→ Task prompt: Give again only the lines beginning with the one that contains "Continue the Blender" and ending with the one that contains "link('film', me, FM, tape, True)"; include both of those lines.

START Records shown

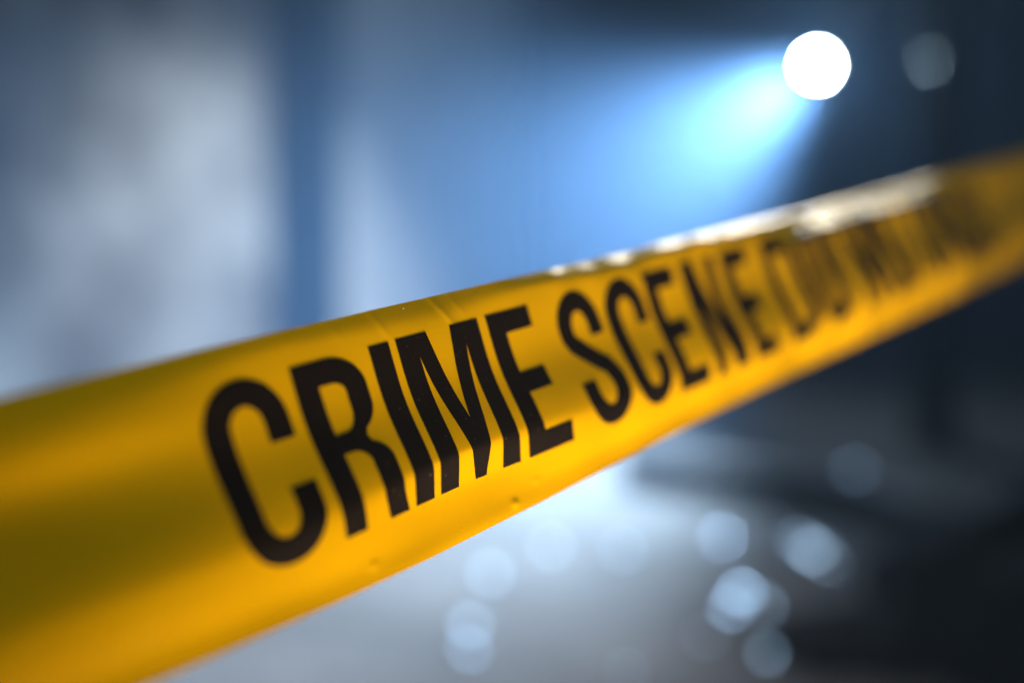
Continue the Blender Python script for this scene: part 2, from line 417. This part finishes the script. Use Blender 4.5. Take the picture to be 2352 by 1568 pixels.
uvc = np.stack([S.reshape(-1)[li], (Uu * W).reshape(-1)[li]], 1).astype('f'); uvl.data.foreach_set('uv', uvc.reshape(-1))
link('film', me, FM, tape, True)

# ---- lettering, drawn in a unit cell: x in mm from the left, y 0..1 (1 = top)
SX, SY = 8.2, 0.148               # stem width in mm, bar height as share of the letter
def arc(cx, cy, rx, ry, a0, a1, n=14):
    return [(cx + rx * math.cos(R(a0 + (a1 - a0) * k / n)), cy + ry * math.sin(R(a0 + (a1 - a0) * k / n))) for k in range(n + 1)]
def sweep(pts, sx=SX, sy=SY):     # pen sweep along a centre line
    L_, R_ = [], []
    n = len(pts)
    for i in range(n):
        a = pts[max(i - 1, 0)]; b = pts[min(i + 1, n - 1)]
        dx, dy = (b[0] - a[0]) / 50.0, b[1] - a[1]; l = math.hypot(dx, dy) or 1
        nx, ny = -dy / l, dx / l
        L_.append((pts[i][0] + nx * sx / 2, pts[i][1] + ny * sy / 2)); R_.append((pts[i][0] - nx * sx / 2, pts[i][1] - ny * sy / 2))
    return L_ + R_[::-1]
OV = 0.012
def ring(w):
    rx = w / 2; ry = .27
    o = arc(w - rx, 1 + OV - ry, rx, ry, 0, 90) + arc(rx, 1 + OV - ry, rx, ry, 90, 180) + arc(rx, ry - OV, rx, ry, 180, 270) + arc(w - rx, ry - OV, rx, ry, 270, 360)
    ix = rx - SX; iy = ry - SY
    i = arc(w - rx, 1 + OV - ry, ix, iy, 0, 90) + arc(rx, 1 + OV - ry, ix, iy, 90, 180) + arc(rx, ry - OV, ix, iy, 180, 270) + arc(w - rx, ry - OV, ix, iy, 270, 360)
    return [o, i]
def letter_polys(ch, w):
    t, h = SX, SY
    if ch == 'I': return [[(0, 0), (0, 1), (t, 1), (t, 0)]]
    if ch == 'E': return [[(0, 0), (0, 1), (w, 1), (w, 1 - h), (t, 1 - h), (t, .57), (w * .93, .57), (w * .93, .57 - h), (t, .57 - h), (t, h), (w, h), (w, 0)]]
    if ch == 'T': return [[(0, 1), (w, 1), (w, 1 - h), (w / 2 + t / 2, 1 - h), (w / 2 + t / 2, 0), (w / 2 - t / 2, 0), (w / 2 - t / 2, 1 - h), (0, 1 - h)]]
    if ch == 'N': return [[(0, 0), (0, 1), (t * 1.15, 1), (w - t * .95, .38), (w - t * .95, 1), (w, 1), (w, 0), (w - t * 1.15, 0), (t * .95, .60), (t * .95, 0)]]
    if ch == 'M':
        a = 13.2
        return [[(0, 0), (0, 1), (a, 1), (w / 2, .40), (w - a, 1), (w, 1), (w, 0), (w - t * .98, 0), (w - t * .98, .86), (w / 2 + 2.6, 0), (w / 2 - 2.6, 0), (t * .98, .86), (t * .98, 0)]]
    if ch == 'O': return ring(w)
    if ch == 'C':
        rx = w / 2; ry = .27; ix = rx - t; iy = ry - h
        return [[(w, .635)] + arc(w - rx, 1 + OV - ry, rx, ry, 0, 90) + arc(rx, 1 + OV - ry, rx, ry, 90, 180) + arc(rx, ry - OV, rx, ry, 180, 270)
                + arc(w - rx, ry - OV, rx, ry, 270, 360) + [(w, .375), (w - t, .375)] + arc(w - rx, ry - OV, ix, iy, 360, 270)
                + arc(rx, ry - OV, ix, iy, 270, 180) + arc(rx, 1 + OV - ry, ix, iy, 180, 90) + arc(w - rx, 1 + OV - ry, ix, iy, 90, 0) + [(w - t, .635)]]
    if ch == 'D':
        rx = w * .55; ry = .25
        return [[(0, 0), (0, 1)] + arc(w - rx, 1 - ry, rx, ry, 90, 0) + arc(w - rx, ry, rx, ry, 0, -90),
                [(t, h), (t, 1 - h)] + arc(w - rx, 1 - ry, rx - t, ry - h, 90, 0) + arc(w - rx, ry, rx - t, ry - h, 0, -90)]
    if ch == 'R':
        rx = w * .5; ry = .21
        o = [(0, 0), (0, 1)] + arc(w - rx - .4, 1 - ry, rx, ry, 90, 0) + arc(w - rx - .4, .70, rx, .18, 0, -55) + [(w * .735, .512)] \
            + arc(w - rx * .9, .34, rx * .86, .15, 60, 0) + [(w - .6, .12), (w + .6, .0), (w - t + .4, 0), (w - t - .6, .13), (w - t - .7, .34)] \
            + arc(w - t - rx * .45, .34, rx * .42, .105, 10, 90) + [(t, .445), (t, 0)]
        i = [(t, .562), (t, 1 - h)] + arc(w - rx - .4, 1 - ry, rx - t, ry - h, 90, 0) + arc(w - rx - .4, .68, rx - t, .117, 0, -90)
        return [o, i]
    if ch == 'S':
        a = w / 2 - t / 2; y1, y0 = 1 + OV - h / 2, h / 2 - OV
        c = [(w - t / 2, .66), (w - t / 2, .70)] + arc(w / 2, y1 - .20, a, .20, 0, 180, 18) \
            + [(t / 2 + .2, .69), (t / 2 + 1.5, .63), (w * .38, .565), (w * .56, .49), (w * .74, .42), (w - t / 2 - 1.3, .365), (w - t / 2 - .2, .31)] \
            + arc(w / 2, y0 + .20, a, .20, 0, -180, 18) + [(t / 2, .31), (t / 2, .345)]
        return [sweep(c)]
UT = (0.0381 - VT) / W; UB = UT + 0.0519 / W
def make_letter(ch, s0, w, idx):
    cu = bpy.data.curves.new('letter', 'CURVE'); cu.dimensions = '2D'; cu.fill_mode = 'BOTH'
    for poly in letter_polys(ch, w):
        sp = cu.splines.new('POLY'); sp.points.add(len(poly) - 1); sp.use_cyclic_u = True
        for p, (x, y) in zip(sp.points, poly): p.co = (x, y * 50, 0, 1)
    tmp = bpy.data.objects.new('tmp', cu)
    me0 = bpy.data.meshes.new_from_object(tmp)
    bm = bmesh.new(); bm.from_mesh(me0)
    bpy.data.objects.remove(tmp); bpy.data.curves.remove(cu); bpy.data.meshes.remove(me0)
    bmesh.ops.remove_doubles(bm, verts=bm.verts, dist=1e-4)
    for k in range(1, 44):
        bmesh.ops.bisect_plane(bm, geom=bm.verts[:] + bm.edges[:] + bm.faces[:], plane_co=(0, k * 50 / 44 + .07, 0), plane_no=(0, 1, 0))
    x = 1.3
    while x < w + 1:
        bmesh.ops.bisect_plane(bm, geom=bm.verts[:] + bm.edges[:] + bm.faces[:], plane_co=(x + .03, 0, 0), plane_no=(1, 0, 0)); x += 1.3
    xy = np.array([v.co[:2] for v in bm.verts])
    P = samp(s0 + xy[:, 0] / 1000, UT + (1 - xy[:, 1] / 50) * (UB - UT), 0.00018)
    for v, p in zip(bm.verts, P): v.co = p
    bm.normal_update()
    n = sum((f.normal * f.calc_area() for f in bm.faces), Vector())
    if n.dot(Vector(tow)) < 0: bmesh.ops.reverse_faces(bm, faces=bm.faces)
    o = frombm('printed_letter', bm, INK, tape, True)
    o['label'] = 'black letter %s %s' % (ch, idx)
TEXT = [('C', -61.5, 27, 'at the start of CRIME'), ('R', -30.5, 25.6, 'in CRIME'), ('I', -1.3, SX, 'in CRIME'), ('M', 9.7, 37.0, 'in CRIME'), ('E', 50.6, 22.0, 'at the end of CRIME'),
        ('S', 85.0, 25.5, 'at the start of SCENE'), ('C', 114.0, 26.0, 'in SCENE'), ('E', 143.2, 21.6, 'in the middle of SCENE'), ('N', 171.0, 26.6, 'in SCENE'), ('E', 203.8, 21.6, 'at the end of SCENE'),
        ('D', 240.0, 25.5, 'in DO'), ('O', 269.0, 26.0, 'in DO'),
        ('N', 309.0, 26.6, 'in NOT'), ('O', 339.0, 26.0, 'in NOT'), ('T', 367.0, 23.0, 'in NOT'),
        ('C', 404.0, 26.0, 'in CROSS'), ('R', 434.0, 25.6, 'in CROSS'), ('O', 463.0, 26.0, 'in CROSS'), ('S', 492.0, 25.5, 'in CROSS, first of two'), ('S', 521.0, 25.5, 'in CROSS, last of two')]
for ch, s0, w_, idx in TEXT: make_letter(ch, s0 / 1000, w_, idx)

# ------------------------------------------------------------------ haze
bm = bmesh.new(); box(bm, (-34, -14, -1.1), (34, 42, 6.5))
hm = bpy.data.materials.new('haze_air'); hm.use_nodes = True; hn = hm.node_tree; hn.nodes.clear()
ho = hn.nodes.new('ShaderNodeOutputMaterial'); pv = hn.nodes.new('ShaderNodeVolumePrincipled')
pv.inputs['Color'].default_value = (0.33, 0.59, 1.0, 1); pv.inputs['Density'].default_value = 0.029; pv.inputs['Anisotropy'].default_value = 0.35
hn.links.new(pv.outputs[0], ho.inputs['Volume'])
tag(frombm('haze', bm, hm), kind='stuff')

END Records shown
START Records shown

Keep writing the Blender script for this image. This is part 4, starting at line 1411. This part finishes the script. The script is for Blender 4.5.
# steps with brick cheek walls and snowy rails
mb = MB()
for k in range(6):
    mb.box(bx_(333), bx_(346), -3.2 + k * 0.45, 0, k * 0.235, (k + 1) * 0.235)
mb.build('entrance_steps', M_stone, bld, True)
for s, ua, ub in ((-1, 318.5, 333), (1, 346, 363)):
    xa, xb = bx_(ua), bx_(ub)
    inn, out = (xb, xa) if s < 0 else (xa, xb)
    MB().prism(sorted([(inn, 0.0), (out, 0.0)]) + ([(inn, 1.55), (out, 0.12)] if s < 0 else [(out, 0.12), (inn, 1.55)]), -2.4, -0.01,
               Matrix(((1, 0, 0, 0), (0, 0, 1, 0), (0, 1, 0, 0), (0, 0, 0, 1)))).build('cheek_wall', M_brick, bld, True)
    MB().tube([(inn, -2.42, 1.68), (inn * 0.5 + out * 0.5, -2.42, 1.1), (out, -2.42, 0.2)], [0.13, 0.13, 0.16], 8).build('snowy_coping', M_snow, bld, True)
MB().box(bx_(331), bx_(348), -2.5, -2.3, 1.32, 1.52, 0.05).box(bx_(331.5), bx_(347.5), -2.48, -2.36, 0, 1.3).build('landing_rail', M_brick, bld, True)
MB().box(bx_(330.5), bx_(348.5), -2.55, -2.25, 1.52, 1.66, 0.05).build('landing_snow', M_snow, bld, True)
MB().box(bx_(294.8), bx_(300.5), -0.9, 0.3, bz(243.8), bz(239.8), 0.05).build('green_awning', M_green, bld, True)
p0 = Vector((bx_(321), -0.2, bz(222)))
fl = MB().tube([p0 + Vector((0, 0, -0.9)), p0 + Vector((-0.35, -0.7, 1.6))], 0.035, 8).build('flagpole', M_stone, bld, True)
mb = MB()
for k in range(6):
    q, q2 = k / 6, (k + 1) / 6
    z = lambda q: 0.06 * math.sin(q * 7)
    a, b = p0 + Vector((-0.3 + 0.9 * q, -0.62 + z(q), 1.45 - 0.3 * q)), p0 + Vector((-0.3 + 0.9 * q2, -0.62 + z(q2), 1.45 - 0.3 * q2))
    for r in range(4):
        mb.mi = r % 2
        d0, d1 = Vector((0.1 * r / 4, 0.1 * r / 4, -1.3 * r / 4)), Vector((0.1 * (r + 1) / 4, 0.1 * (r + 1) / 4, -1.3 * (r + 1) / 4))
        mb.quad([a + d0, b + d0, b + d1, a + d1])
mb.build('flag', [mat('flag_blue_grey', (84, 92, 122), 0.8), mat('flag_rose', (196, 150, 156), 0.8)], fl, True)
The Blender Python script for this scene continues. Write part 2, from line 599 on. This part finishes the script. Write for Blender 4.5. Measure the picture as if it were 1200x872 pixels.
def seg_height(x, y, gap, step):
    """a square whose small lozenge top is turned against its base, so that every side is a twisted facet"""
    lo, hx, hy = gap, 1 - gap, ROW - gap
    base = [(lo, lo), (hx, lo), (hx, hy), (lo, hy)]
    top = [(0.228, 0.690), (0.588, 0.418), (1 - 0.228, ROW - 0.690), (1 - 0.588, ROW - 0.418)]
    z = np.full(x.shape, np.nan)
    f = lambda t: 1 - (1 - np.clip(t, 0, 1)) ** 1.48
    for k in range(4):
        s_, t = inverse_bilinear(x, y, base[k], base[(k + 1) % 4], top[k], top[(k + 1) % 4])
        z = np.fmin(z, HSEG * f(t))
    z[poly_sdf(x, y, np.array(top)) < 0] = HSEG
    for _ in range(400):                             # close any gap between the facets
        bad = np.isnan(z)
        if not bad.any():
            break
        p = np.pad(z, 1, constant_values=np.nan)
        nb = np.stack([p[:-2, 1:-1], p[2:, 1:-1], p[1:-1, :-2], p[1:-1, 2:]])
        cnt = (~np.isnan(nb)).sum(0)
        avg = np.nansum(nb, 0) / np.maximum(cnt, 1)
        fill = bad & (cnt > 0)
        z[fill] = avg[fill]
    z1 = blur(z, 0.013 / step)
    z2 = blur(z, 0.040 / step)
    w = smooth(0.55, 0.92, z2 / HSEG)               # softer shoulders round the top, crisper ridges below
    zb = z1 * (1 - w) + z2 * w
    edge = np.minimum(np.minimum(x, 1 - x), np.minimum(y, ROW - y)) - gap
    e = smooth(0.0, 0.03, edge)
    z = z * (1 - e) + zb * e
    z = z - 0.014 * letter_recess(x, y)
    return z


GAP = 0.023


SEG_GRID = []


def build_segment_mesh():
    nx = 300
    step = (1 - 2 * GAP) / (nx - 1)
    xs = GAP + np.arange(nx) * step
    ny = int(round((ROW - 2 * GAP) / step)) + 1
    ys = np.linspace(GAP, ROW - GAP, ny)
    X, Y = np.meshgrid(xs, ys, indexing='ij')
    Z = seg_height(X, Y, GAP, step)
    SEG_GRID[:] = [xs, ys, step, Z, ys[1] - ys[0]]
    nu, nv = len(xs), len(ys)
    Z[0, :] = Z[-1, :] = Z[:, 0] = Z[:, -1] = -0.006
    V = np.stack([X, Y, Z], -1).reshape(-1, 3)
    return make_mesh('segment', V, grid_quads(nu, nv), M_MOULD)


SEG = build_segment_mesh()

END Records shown

→ The output:
Continue the Blender Python script for this scene: part 2, from line 417. This part finishes the script. Use Blender 4.5. Take the picture to be 2352 by 1568 pixels.
uvc = np.stack([S.reshape(-1)[li], (Uu * W).reshape(-1)[li]], 1).astype('f'); uvl.data.foreach_set('uv', uvc.reshape(-1))
link('film', me, FM, tape, True)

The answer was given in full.